WORK TO DO
Using the data below, gather each line that includes the word "from".

DATASET SECTION
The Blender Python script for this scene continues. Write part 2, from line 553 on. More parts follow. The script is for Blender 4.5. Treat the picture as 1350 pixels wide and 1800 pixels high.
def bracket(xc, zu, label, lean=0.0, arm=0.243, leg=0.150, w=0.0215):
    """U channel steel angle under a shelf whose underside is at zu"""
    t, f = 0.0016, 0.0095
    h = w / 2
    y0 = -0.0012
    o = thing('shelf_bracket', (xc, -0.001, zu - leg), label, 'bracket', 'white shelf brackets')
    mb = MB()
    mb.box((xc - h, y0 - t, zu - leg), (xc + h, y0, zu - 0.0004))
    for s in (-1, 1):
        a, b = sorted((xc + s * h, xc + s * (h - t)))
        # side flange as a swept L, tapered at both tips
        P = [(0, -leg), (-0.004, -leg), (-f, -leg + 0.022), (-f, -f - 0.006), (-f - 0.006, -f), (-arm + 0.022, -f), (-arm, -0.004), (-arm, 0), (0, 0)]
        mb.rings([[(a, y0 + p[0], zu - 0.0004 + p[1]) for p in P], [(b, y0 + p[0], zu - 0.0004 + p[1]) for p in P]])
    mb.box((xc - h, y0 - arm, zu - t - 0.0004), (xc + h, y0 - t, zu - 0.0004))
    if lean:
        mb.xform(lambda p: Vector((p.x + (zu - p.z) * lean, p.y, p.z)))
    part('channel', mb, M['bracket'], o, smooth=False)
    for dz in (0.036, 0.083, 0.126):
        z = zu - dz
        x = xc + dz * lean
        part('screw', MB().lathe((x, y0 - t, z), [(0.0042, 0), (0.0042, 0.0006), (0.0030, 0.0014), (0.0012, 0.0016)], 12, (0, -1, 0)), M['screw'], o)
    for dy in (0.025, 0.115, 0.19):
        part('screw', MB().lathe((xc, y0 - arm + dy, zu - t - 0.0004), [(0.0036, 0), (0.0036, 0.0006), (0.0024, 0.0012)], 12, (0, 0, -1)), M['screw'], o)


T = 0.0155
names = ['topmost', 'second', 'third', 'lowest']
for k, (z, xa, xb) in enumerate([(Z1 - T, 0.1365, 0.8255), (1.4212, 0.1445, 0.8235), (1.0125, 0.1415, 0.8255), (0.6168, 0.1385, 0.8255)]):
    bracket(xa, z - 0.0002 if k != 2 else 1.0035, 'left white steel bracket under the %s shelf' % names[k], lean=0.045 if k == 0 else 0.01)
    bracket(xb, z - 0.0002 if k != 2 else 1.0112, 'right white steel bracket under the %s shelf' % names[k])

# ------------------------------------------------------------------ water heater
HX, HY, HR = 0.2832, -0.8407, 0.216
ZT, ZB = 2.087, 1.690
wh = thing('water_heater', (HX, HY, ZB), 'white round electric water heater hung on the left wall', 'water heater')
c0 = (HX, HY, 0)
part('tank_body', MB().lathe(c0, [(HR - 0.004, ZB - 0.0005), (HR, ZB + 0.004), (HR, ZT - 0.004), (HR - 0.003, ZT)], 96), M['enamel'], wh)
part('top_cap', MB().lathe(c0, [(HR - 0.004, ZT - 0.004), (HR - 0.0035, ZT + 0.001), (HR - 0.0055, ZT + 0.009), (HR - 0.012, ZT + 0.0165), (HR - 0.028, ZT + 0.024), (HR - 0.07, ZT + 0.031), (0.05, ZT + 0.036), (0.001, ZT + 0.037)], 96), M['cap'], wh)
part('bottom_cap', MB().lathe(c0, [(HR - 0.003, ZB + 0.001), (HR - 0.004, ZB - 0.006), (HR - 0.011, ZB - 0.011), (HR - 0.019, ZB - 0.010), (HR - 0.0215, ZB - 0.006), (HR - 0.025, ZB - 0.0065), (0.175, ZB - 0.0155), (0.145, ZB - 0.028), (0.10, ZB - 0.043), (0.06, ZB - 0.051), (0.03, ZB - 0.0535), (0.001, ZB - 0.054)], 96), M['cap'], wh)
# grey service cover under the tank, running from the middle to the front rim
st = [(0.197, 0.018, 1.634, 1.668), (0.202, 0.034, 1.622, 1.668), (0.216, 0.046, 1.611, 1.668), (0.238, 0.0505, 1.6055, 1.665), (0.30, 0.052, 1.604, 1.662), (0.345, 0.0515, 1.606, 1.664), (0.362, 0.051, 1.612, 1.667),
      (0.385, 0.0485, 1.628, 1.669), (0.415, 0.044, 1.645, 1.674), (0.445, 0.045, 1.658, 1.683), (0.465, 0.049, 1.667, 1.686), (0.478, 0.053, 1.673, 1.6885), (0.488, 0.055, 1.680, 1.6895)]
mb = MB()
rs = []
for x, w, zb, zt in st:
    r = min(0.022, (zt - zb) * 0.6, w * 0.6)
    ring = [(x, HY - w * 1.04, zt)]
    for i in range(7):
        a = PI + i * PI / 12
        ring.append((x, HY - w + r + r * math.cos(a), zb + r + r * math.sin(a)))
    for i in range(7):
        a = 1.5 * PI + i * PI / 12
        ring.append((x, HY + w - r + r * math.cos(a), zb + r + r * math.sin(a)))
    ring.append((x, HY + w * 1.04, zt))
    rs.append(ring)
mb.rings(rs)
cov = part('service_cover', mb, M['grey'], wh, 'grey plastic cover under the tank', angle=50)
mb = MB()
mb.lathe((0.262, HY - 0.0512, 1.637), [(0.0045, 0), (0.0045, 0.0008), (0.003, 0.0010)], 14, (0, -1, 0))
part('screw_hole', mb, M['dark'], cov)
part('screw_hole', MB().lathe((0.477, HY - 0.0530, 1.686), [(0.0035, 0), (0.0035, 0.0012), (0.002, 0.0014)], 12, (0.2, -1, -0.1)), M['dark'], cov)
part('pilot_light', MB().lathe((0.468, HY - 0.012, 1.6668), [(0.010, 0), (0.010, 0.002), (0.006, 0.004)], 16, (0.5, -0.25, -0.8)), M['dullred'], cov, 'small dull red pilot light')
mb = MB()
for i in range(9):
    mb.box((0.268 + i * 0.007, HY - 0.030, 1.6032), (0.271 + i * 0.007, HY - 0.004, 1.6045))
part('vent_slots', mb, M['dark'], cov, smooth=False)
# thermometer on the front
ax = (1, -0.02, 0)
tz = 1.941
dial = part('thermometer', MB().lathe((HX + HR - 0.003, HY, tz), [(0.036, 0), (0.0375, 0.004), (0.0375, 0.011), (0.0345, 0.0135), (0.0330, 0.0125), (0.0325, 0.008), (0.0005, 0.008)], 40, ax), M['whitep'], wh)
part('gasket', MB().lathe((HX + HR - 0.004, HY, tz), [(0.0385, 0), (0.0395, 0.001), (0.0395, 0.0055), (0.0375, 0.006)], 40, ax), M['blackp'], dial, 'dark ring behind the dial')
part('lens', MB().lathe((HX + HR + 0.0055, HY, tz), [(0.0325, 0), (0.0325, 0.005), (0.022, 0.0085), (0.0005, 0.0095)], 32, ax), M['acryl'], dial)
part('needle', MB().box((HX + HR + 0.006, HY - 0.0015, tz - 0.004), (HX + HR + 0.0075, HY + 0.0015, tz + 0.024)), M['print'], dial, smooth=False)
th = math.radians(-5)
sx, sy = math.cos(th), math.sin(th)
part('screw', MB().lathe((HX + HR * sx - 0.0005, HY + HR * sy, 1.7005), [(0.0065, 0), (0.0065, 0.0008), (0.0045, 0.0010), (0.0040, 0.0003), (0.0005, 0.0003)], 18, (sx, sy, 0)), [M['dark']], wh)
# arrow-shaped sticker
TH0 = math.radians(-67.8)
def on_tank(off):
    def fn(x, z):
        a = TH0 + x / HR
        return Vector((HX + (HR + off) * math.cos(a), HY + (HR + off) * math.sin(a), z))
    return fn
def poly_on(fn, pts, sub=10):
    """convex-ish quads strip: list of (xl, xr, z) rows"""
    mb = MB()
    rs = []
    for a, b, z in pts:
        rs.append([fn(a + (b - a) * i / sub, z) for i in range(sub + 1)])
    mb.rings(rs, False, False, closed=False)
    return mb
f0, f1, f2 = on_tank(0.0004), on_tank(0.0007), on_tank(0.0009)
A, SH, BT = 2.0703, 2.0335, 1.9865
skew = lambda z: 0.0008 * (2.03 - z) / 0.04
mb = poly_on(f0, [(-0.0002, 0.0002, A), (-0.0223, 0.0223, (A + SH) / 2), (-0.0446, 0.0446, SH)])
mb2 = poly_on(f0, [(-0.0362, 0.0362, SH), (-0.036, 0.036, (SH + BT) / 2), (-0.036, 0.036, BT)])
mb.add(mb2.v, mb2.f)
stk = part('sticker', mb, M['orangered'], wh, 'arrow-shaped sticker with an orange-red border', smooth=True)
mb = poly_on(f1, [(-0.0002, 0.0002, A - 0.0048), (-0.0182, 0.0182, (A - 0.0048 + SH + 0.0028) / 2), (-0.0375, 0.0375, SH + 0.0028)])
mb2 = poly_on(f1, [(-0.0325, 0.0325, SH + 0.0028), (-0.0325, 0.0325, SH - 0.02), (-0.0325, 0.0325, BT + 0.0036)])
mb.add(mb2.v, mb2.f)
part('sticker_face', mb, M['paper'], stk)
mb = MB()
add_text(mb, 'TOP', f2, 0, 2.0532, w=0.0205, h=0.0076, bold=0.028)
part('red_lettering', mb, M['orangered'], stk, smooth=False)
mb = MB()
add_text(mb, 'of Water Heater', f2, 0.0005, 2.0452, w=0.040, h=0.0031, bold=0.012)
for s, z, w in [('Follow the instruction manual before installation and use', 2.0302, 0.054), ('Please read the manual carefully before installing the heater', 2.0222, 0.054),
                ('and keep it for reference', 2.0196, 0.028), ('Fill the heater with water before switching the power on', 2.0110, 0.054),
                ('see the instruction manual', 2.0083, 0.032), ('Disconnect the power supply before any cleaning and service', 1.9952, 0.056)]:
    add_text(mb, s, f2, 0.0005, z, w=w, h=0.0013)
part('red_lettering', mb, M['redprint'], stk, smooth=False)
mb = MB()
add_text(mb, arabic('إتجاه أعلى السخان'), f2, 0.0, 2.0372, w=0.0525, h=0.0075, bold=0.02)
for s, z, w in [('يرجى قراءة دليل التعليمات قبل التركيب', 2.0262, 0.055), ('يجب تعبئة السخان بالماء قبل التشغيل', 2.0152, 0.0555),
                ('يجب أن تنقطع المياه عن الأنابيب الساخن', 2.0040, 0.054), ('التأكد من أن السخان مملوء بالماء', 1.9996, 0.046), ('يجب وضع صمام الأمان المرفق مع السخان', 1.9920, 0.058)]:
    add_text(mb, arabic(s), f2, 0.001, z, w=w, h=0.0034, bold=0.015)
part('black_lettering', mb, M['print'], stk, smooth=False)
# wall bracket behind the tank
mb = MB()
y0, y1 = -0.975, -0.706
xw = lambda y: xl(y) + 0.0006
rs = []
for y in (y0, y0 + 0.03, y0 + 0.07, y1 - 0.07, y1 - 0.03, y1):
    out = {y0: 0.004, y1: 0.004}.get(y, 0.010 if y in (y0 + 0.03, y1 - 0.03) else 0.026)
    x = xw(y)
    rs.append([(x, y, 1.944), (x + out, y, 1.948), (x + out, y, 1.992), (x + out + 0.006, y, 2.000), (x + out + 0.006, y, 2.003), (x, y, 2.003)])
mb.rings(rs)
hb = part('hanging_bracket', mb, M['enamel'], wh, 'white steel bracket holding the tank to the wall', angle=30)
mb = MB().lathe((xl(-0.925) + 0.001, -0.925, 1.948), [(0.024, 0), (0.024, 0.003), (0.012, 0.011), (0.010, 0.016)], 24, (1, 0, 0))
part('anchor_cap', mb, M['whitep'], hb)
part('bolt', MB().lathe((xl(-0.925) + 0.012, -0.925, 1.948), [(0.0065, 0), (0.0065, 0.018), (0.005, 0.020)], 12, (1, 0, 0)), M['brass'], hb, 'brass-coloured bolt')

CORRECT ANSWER
The Blender Python script for this scene continues. Write part 2, from line 553 on. More parts follow. The script is for Blender 4.5. Treat the picture as 1350 pixels wide and 1800 pixels high.
# grey service cover under the tank, running from the middle to the front rim